Rally Gathers Steam Despite Banking Turmoil

The first quarter of 2023 saw a continuation of the stock market rally off the October 2022 lows, recording an encouraging pattern of higher lows and higher highs along the way. However, that progress was not made without a good measure of drama mid-March, when a series of bank failures made global headlines. The fact that markets were able to take that news in stride despite growing signs of economic slowing was especially remarkable. Indeed, market volatility measures have fallen all the way back to levels not seen since the start of the bear market in January of 2022.

For the quarter, US large-caps stocks rose +7.5% (‘SPY’ ETF Proxy), even as developed nation overseas stocks rose a full +9.0% (‘EFA’). While impressive, more subdued performances in the financial sector-sensitive small-cap, value, high-dividend, and low-volatility factor arenas made for historically divergent performances among indices. A January snapback recovery in the technology sector that was later accelerated by a flight to relative safety away from banks supported an especially concentrated advance. And, although changes in bond yields were extremely volatile, the Bloomberg Aggregate Bond Index also finished higher, up +3.2% (‘AGG’).

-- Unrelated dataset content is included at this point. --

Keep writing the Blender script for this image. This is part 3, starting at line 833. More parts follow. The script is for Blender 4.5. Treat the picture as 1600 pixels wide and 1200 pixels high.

Expectations had been for a significant increase in rates by the Federal Reserve on hot jobs reports and persistent core inflation. However, concerns over tightening credit after a string of regional bank failures led the FOMC to only raise rates by +0.25% (BBC, “US raises interest rates despite banking turmoil,” 3/23/23). Fortunately, rapid action by regulators to provide troubled banks with loan facilities stemmed fears of further contagion. Meanwhile, the yield curve continues to invert, suggesting a possible recession ahead despite bubbly equities. The only negative outcome for the quarter was among commodities, which fell -3.7% (‘DBC’), reversing a portion of their prior year gains.

If a recession does occur, the possibility of a soft-landing remains on the table given the rapid decline in inflation and a persistently strong labor market. There has been a prior instance of stocks advancing despite a recession just post-World War II. Though distant in time, there are some corollaries there with an exogenous shock having forced both fiscal stimulus and a coincident bear market followed by a re-balancing period afterwards. Also, stocks have historically advanced an average +19% after a federal funds rates peak, should that occur (WSJ, “Fed Pause Wouldn’t Necessarily Refresh Stock Market” 4/16/23). However, with valuations back on the high-end of normal, an earnings recession almost certain, and a debt ceiling conflict brewing, reasons for caution remain. Until markets can provide a stronger green light on investing, we will continue to weigh all possibilities and adjust portfolios accordingly.

Source: Index proxies based on dividend adjusted ETF time-series data from CSI Data, Inc. Data considered dependable, but not guaranteed. Past performance is no guarantee of future performance or profitability. Statements herein do not constitute individual investment advice.